Diploid - Is God Up There? (Cover Artwork)


Is God Up There? (2016)

Life.Lair.Regret Records

This album is absolute devastation, the soundtrack to walking through a recently demolished city as the fires continue to burn and the buildings still crumble. Diploid is a three piece from Melbourne, Australia and on Is God Up There? they combine hardcore, grind, black and death metal, and even tape samples in exciting ways. There’s a pretty even split between female and male vocals, both equally unrelenting. This is arguably the band's second full length release, but they rarely follow traditional album format so making such distinctions is sort of moot. Full length or E.P. length, each release plays like simply the next project, taking however long it needs to take to get the point across. Which is usually not very long.

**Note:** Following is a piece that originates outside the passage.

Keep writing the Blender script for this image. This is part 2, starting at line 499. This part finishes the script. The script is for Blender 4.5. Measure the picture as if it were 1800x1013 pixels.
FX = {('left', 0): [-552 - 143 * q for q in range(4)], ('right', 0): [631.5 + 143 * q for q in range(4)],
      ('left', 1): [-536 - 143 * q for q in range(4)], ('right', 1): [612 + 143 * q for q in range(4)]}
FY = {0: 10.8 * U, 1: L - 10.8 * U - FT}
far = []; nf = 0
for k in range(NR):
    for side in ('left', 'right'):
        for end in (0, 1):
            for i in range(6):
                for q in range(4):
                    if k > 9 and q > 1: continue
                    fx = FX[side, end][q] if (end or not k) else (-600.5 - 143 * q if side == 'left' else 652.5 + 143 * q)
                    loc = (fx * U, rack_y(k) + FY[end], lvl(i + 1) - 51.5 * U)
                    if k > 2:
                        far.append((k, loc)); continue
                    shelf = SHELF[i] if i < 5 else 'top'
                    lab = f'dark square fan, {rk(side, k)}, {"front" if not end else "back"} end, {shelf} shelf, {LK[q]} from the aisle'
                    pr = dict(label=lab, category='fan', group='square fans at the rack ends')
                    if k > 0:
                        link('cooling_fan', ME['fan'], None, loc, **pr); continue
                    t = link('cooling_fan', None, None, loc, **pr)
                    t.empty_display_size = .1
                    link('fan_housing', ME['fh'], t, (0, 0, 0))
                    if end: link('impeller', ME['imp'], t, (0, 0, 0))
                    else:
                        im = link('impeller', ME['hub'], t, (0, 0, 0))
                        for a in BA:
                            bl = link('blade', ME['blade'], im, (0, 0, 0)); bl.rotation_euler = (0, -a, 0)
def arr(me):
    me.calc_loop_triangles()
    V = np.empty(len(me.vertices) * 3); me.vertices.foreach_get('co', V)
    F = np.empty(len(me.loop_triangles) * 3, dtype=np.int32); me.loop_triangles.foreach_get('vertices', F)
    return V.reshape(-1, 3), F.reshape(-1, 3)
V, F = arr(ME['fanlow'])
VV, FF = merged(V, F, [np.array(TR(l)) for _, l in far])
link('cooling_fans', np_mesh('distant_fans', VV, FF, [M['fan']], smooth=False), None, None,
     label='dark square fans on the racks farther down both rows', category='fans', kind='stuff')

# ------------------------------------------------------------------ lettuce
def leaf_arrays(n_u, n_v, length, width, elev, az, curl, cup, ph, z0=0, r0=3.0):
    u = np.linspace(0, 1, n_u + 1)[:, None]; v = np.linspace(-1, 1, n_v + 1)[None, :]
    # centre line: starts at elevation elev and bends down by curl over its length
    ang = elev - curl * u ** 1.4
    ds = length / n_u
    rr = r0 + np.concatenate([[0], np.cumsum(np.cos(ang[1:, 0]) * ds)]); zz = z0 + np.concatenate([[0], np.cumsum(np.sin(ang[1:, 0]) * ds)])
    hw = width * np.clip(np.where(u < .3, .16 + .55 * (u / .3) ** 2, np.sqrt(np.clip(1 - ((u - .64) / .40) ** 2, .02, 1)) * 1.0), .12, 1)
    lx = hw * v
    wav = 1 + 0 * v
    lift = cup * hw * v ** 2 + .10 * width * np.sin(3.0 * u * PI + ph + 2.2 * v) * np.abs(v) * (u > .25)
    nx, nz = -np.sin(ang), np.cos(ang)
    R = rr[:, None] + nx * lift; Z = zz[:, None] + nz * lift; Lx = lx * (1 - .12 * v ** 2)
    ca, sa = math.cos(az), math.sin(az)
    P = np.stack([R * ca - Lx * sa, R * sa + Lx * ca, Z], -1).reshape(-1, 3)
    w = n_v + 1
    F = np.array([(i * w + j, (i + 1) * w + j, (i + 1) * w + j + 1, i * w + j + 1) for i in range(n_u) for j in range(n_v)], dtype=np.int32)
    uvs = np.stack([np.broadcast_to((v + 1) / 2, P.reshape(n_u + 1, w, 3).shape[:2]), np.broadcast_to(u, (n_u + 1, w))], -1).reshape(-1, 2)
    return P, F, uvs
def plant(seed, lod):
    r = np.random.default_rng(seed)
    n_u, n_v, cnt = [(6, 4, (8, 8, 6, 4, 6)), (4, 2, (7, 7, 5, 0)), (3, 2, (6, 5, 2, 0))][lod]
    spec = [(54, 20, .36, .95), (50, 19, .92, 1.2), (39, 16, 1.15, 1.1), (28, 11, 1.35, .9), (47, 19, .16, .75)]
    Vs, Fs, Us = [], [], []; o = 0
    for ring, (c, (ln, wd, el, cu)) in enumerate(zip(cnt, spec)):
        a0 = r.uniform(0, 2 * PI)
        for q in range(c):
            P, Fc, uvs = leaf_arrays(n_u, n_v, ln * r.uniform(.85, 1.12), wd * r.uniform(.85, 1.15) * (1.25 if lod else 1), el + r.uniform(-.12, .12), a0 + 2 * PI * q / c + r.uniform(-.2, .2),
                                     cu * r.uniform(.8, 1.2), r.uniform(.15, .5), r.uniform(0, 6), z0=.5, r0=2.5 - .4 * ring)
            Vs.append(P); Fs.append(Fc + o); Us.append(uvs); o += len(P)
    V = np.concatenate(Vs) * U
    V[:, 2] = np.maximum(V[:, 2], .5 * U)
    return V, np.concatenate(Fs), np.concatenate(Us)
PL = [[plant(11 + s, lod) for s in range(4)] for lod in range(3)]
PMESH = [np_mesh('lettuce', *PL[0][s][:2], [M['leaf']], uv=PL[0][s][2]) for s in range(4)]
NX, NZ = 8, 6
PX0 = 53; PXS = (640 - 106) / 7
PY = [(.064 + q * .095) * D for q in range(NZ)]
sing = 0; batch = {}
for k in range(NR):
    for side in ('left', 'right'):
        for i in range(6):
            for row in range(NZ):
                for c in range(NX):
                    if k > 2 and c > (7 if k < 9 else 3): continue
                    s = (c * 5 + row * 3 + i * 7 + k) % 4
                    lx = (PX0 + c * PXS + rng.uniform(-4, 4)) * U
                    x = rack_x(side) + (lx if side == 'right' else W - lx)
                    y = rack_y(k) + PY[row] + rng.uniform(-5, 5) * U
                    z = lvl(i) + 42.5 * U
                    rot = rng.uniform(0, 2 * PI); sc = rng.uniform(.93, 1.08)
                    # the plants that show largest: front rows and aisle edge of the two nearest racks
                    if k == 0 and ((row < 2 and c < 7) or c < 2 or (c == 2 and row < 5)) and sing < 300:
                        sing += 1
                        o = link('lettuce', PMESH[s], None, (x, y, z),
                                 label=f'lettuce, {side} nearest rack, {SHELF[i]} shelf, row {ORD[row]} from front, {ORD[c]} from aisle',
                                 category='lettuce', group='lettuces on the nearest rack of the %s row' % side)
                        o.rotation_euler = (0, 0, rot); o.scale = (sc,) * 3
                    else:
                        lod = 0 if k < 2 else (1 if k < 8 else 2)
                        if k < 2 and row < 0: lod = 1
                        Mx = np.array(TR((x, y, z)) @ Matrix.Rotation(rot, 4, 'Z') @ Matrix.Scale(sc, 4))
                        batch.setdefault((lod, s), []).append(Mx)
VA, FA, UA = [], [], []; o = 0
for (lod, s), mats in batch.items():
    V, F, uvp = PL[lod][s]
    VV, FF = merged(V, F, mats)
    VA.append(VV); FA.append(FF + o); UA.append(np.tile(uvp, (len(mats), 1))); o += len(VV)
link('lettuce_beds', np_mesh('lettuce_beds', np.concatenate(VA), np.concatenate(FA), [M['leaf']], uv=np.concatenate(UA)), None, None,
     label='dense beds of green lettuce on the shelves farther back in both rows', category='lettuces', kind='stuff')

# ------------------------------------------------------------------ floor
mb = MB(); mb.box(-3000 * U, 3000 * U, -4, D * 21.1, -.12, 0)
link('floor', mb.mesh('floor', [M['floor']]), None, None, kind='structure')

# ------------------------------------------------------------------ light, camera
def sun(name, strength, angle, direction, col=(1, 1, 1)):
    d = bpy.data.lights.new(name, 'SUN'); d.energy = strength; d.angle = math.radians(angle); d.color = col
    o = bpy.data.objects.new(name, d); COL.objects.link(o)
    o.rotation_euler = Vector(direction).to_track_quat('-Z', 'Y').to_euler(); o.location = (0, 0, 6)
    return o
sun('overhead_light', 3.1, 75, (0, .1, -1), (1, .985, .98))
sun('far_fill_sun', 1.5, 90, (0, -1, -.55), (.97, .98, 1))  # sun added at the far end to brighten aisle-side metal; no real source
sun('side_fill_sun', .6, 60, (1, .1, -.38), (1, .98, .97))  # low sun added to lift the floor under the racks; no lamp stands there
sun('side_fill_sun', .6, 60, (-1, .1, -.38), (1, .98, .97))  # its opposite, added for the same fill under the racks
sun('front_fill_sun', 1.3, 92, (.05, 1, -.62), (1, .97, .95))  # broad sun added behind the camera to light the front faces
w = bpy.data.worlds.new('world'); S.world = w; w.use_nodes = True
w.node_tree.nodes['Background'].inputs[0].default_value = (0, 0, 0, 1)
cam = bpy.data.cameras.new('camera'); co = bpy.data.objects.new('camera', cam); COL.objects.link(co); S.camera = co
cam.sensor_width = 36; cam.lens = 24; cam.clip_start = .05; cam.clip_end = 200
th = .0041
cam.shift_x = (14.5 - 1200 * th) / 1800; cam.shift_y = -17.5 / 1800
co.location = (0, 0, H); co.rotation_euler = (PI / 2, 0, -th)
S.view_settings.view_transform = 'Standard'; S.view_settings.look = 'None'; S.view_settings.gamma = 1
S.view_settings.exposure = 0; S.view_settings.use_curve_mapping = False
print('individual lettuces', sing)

It’s easy for some to be cynical about music this extreme before they really give it a chance (often this reviewer included). Even the most open-minded listener can become numb to this kind of sonic assault in the matter of a few minutes. But Diploid wisely keep it brief, achieving catharsis in far less than a half hour if you don’t count the title track (more on that later). There’s also a surprising amount of texture to be found here. The wall of shrieks, growls, sawing guitars, and blast-beat drums exemplified by the awesomely-named opening number “Doomed from the Start” is often perforated by moodier musical passages that almost veer into ambient territory, like the panicked breathing that introduces “I No Longer Remember Your Face.” It will probably take a lyric sheet to fully grasp what all of the anger and anguish is about, but the song titles and spoken samples serve as useful guideposts and the music is effective either way.

Then there’s that title track. There’s no music to be heard on “Is God Up There?” It’s just a lightly edited (or deteriorated) forty-five-minute recording of the final sermon before the infamous Jonestown mass suicide. The whole speech is haunting, and in this context seems to punctuate the album’s cry for relief from existential suffering. That’s not an endorsement of Jim Jones or his methods, and I doubt if the band intended it that way. Still, the track is worth the listen. I personally chose to skip it on repeat listens.

If you’re a punk rock old-timer, Is God Up There? might sound to your ears the way Black Flag’s Damaged sounded to your parents all those years ago. But if you were a fan of The Misfits’ Earth A.D./Wolf’s Blood or Napalm Death’s Scum, it just might be right up your alley. Sticklers for technique and melody need not apply.